During nap time and midnight feedings I also wonder will Z be able to go to preschool? If so what will that look like? Do I have to make him wear a mask and if so how do I prepare him for that?
I question: will he be able to take swim lessons or play on a playground at all this summer? Will we be able to return to our social groups come the fall? If not what alternatives are there?
Of course I think long term as well for Z and G. How different will their school experiences be from my own? Will they have recess or be able to participate in sports or enjoy creative outlets with school? Or even bigger yet: what country will they grow up in? What world?
I know I’m not the only one wondering and worrying as we try to plan and consider options for the fall routine. There is so much unknown and unplanable. All I can do is wait, trust, and hope that when answers come L and I will have the wisdom to deal with them as needed.
As I look to the future I can dread, wonder,and worry about what I don’t know and cannot plan for. OR I can choose to look forward to what I do know.

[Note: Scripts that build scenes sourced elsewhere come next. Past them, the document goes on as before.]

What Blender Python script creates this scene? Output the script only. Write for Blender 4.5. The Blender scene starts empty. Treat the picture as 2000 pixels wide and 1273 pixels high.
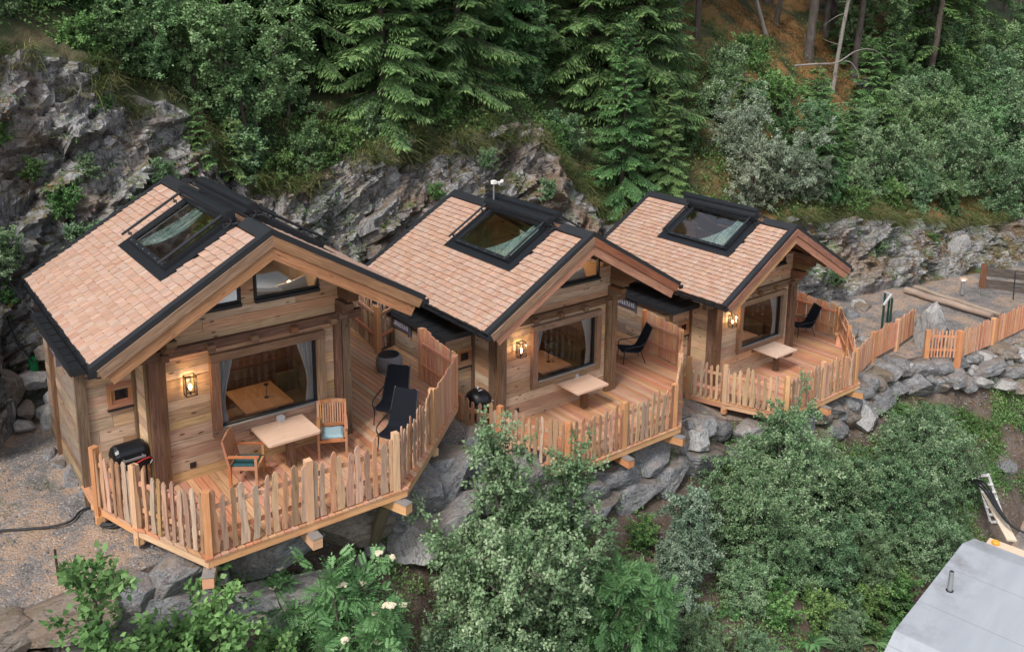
import bpy, bmesh, math, random
import numpy as np
from mathutils import Vector, Matrix, kdtree
R = math.radians
SC = bpy.context.scene
COL = SC.collection

# ------------------------------------------------------------------ camera
CAM_H = 9.4945
cam_d = bpy.data.cameras.new('camera')
cam_d.sensor_width = 36.0
cam_d.lens = 1807.248 / 2000 * 36
cam_d.shift_y = -278.9 / 2000
cam_d.clip_start = 0.1
cam_d.clip_end = 2000
cam = bpy.data.objects.new('camera', cam_d)
COL.objects.link(cam)
PIT, ROL = 0.2069, 0.0103
_F = Vector((0, math.cos(PIT), -math.sin(PIT)))
_U = Vector((0, math.sin(PIT), math.cos(PIT)))
_X = Vector((1, 0, 0))
_R2 = _X * math.cos(ROL) + _U * math.sin(ROL)
_U2 = -_X * math.sin(ROL) + _U * math.cos(ROL)
_m = Matrix((_R2, _U2, -_F)).transposed().to_4x4()
_m.translation = Vector((0, 0, CAM_H))
cam.matrix_world = _m
SC.camera = cam

# ------------------------------------------------------------------ light
SUN_EL, SUN_AZ = R(50), R(208)      # high veiled sun behind the camera's left shoulder
w = bpy.data.worlds.new('World')
SC.world = w
w.use_nodes = True
_n = w.node_tree.nodes
_bg = _n['Background']
_sky = _n.new('ShaderNodeTexSky')
_sky.sky_type = 'NISHITA'
_sky.sun_disc = False
_sky.sun_elevation = SUN_EL
_sky.sun_rotation = SUN_AZ
_sky.air_density = 1.0
_sky.dust_density = 3.0
_sky.ozone_density = 0.6
_hs = _n.new('ShaderNodeHueSaturation')          # thin cloud veil: a greyer sky than the clear blue model
_hs.inputs['Saturation'].default_value = 0.42
w.node_tree.links.new(_sky.outputs[0], _hs.inputs['Color'])
w.node_tree.links.new(_hs.outputs[0], _bg.inputs['Color'])
_bg.inputs['Strength'].default_value = 0.115
sun_d = bpy.data.lights.new('sun', 'SUN')
sun_d.energy = 1.5
sun_d.angle = R(11)
sun_d.color = (1.0, 0.95, 0.90)
sun = bpy.data.objects.new('sun', sun_d)
COL.objects.link(sun)
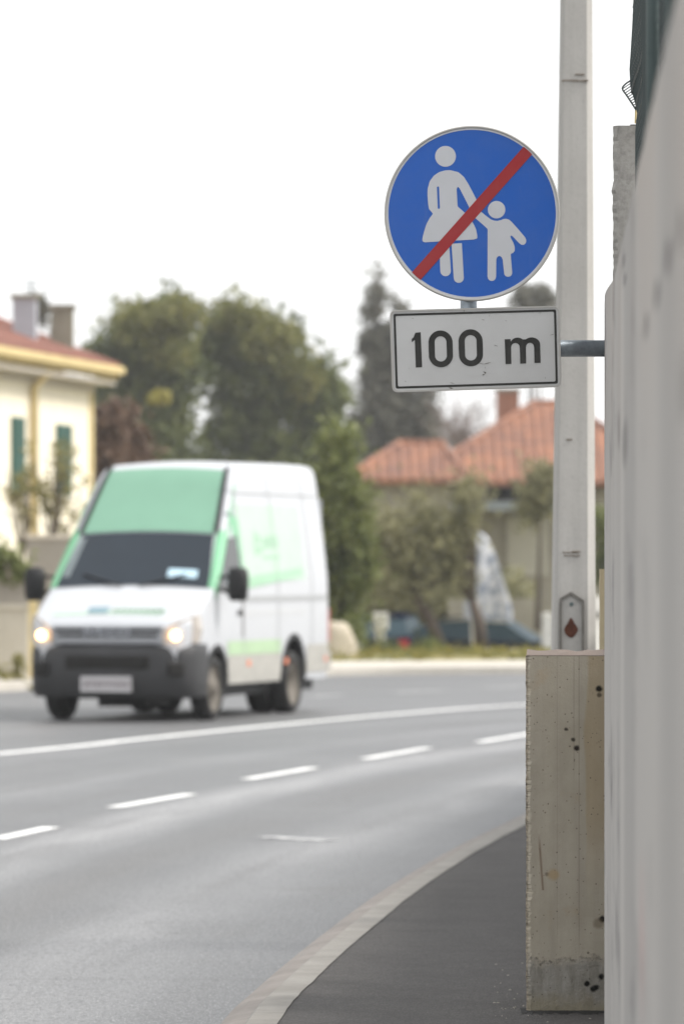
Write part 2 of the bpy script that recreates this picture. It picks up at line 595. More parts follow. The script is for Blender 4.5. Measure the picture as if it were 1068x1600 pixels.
def dash(a, b, w, z=RZ + .004, mat='line'):
    a, b = G(*a, RZ), G(*b, RZ)
    tag(ribbon([a, (a + b) / 2, b], w, z).build("dashed_road_line", M[mat]), kind="structure")


for a, b in (((-110, 1347), (-45, 1330)), ((-8, 1312), (81, 1293)), ((177, 1262), (298, 1241)), ((385, 1218), (490, 1200)),
             ((570, 1186), (668, 1169)), ((748, 1160), (832, 1146)), ((905, 1137), (975, 1128))):
    dash(a, b, .13)
for a, b in (((478, 1089), (535, 1086)), ((617, 1082), (692, 1079)), ((760, 1075), (822, 1072.5)), ((880, 1070), (950, 1068))):
    dash(a, b, .22, mat='line_worn')
# the short worn dash in the near lane
a, b = G(412, 1308, RZ), G(517, 1314, RZ)
tag(ribbon([a, (a + b) / 2, b], .20, RZ + .004).build("worn_road_line", M['line_worn']), kind="structure")

# grit lying at the foot of the block
rnd = random.Random(11)
gm = MB()
for i in range(45):
    px, py = rnd.uniform(760, 950), 1500 + abs(rnd.gauss(70, 40))
    if rnd.random() < .55: px, py = rnd.gauss(800, 22), rnd.gauss(1570, 25)
    if py < 1450: continue
    p = G(px, py)
    s = rnd.uniform(.002, .007)
    t0 = rnd.uniform(0, 3)
    q = [(p.x + s * math.cos(t0 + k * 1.57) * rnd.uniform(.6, 1.5), p.y + s * 1.6 * math.sin(t0 + k * 1.57), .001) for k in range(4)]
    gm.add(q + [(p.x, p.y, .005)], [(0, 1, 4), (1, 2, 4), (2, 3, 4), (3, 0, 4), (3, 2, 1, 0)])
tag(gm.build("grit", M['gwall2']), label="pale grit scattered on the pavement by the block", kind="stuff")

# ------------------------------------------------------------------ near concrete wall, post, block, fence
WA, WB = .185, .0367                  # wall face X = WA + WB * D


def wx(d, off=0.0): return WA + off + WB * d


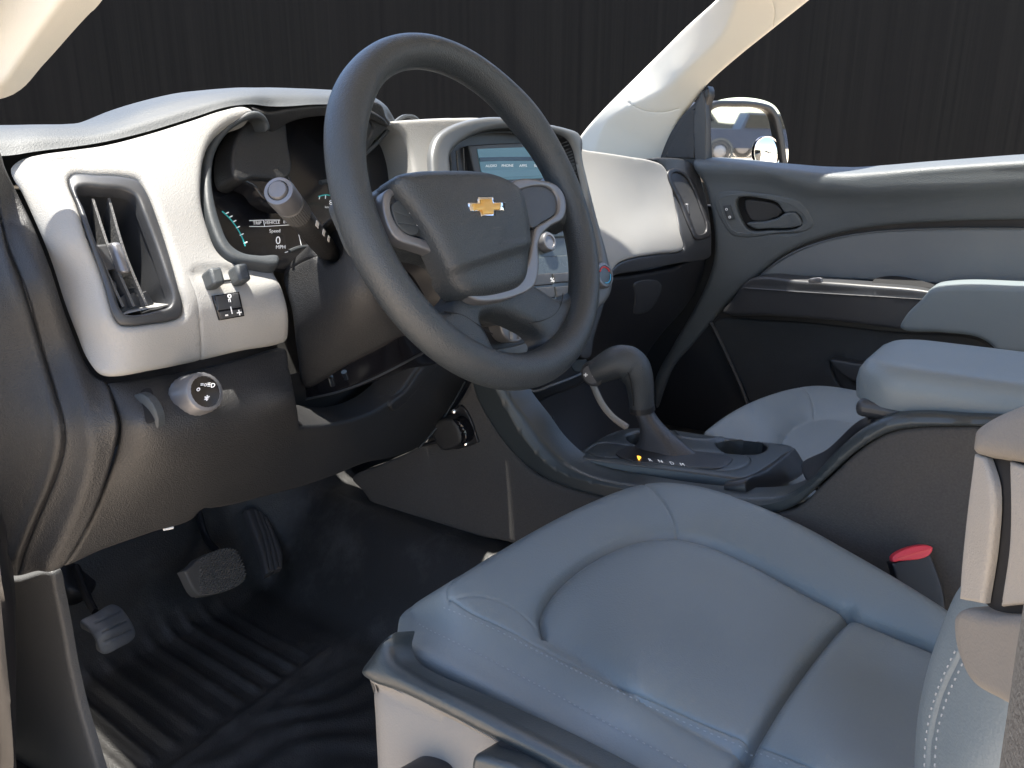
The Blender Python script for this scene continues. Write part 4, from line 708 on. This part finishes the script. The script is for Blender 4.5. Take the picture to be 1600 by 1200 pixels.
# ================================================================ driver seat
seat = thing('driver_seat', 'blue-grey vinyl driver seat in the foreground with contoured cushion and moulded side trim', 'car seat', (-.33, -.3, 0))
CU = Surf([(625, 960, dict(z=.275)), (700, 930, dict(z=.298)), (1000, 1060, dict(z=.29)), (1300, 1185, dict(z=.285)), (840, 830, dict(z=.288)), (1030, 758, dict(z=.290)), (1180, 790, dict(z=.300)), (1330, 862, dict(z=.300)), (1460, 940, dict(z=.295)), (1000, 870, dict(z=.278)), (1100, 950, dict(z=.268)), (1250, 1000, dict(z=.262)), (900, 980, dict(z=.276)), (1380, 1050, dict(z=.258)), (1200, 1180, dict(z=.268)), (1500, 1200, dict(z=.262)), (1050, 830, dict(z=.286)), (760, 880, dict(z=.296)), (640, 1010, dict(x=-.560)), (800, 1090, dict(x=-.548)), (1000, 1190, dict(x=-.545)), (1150, 1290, dict(x=-.545)), (640, 960, dict(z=.27)), (730, 1000, dict(x=-.53)), (1100, 1190, dict(x=-.52))], lam=.0)
inner = [(850, 985), (846, 955), (862, 920), (895, 885), (940, 855), (985, 836), (1020, 829), (1060, 829), (1110, 841), (1180, 873), (1250, 912), (1325, 951), (1400, 985), (1470, 1012)]
def cush(q):
    ins = np.array(inner+[(1600, 1060), (1600, 1400), (1330, 1300), (1190, 1195), (1000, 1090), (900, 1020)], float)
    m_ = inside(q, ins); d = sdist(q, ins)
    sub = np.where(m_, .0075*(1-np.exp(-d/16.)), .016*(1-np.exp(-d/28.)))-.009
    # front corner seam valley between insert and left bolster: softer
    cross = np.array([(1326, 953), (1270, 1020), (1210, 1100), (1155, 1190), (1120, 1260)], float)
    return sub-.007*np.exp(-(sdist(q, cross, False)/11)**2)
cushion = relief('cushion', [(622, 985), (628, 962), (645, 945), (690, 917), (760, 873), (850, 820), (920, 785), (985, 760), (1025, 753), (1060, 754), (1110, 763), (1180, 787), (1250, 818), (1330, 862), (1400, 902), (1470, 945), (1530, 985), (1700, 1100), (1700, 1380, 'c'), (1250, 1380, 'c'), (1120, 1290), (1010, 1225), (900, 1165), (780, 1098), (690, 1052), (640, 1024), (618, 1008)], CU, M['seat'], seat, edge=.010, thick=.10, step=7, fn=cush, skirt=(.01, .005, -.10), lines=[],
    grooves=[(inner, .0032, .0055), ([(1326, 953), (1270, 1020), (1210, 1100), (1155, 1190), (1120, 1260)], .0035, .006), ([(705, 945), (702, 925), (718, 905), (745, 887)], .0012, .0016), ([(706, 940), (735, 962), (800, 992), (900, 1038), (1000, 1080), (1100, 1125), (1230, 1180), (1330, 1225)], .0012, .0016), ([(1004, 757), (1025, 776), (1045, 800), (1060, 829)], .0014, .0016), ([(706, 941), (740, 938), (790, 950), (850, 984)], .0016, .0010)])
line('piping', [(648, 984), (700, 1006), (800, 1060), (900, 1112), (1000, 1165), (1100, 1222), (1200, 1280)], CU, .0016, M['seat'], cushion, off=.0005)
# double stitching
def stitches(name, pl, S, off, m, parent, ln=.0022, gap=.0035, r=.00045, cap=100000):
    q = S(cr(pl, 3, False)); L = np.concatenate([[0], np.cumsum(np.linalg.norm(np.diff(q, axis=0), axis=1))]); V = []; F = []; s = 0
    cam_n = None
    while s+ln < L[-1]:
        a = np.array([np.interp(s, L, q[:, i]) for i in range(3)]); b = np.array([np.interp(s+ln, L, q[:, i]) for i in range(3)])
        t = (b-a)/ln; vw = CAM-a; vw /= np.linalg.norm(vw); sd = np.cross(t, vw); sd /= np.linalg.norm(sd); nn = np.cross(sd, t); nn *= np.sign(nn@vw); o = a+nn*off; p = b+nn*off; k = len(V)
        V += [o-sd*r, o+sd*r, p+sd*r, p-sd*r, (o+p)/2+nn*r]; F += [(k, k+1, k+4), (k+1, k+2, k+4), (k+2, k+3, k+4), (k+3, k, k+4)]; s += ln+gap
    return mesh(name, V, F, m, parent)
CUf = lambda uv: Off(CU, .001)(uv)
class CushS:
    def __call__(s, uv): uv = np.atleast_2d(np.asarray(uv, float)); return CU(uv)+normals(CU, uv)*cush(uv)[:, None]
stitches('stitching', [(700, 952), (735, 972), (800, 1002), (900, 1048), (1000, 1090), (1100, 1135), (1230, 1190)], CushS(), .0008, M['thread'], cushion)
stitches('stitching', [(660, 985), (700, 1003), (800, 1055), (900, 1106), (1000, 1158), (1100, 1215)], CushS(), .0014, M['thread'], cushion)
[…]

We are in for an adventurous year with G. The first year with a little one holds so many “firsts”- such precious moments. These moments will become even more significant as Z experiences them and has his own “firsts” as a big bro. There will be plenty of milestones and memories built as we get to know G better and he us.
With so little known about our routine come the fall; I am trying choosing to focus on what I know I can look forward to: making memories as we learn and grow as a family of four.
What do you know you can look forward to?